OK that was a little off-track but why has digital downloads spelled disaster for the music industry? They have to cut from a SMALLER pie. I believe the Apple iTunes store charges $0.99 a song. You get to pick and choose which song. Great for the consumer who can have what he wants a la carte. But terrible for the musician and music company that has to take his/her/its share from such a small pie. Plus an unprotected music file without the fancy DRM (Digital Rights Management) forensics to actually catch the culprits is essentially an unfettered original. It's digital after all; just 0's and 1's. It's an EXACT duplicate of the original file versus a dumbed down copy of a song copied from CD to tape.

Now I know what to listen for and even these digital copies ripped from a CD are a little bit off but if you download a copy from an iTunes store and somehow manage to remove the DRM you essentially have a pure, unadulterated original, that you can share with anyone in creation. How scary is that? Why even bother to buy a copy when you can surf the internet and locate these little nuggets and download it to your computer to be burned to disc later? After all isn't it all just electrons anyways? Isn't all just a bunch of magnetic pulses on your Hard Drive. It really isn't like you're stealing from a store right? Well wrong. Hate to burst your bubble. That spells disaster for the music industry my friends and that has go to somehow stop. That or they have to come up with better acts so it helps revive the already splintered music industry. Get a decent buzz going around, sure you will have your bootleggers but then also a whole lot more folks will reenter to market to make their purchases legitimately.
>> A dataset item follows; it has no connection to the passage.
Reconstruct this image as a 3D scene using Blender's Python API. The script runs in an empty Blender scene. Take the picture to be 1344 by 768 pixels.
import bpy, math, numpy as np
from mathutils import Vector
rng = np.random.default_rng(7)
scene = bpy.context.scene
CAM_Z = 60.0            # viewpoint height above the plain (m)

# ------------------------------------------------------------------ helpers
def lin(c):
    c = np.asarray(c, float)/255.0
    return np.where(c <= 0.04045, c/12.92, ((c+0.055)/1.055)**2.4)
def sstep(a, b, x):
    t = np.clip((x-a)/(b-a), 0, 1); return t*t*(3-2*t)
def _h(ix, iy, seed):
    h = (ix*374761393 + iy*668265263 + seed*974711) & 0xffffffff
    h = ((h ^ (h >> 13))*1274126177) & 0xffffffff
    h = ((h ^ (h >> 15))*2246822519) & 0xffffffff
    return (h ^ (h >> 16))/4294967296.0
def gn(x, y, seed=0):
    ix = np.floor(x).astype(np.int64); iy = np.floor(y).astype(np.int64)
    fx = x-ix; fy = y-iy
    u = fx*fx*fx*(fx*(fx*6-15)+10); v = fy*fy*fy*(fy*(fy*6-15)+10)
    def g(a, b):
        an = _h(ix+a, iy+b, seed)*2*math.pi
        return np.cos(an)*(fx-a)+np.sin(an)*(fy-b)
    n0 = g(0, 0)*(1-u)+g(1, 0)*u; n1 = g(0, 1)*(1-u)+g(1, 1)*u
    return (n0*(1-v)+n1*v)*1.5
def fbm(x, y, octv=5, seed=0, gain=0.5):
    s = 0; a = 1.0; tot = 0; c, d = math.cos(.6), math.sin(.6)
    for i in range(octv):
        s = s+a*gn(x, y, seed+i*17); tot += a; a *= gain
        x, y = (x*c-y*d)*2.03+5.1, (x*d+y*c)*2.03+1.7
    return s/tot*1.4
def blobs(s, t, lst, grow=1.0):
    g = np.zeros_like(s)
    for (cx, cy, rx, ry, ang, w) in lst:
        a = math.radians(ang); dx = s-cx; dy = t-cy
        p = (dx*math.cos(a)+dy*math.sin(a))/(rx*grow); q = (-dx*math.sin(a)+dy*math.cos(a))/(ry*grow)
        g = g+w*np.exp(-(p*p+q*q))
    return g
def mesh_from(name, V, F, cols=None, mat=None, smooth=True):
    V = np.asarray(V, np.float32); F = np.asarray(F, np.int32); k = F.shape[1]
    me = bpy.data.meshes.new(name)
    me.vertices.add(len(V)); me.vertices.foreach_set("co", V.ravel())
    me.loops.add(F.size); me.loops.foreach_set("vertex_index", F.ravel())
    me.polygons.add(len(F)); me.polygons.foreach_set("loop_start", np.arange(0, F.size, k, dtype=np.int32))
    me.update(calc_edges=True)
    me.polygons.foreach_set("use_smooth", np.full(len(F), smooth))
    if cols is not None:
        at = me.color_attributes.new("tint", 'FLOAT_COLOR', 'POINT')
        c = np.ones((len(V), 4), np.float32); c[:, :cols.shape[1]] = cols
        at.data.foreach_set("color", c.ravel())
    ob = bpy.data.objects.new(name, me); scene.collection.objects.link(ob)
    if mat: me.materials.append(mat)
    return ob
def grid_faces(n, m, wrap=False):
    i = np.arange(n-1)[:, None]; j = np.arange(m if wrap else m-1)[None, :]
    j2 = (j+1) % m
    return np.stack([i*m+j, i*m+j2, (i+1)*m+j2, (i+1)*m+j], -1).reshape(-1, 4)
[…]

Now for those of you with these music files on your computer. Let me ask you this. Do you have a back up? What happens if your Hard Drive craps out and you're Shit-out-of-luck at restoring your data. Data after all is what turns your computer into a juke box instead of a desk cluttered. I bet you whoever reads this you don't have a back-up copy. If you do, kudos, you are perhaps 1 out of 20. I have one. Actually several but that is only because I am anal like that. What happens when you can't recover your data? What is your time really worth? I strongly suggest if you like the artist do not pass GO, do not collect $200 but go directly to your local music store and buy a legit copy for when "All Hell Breaks Loose."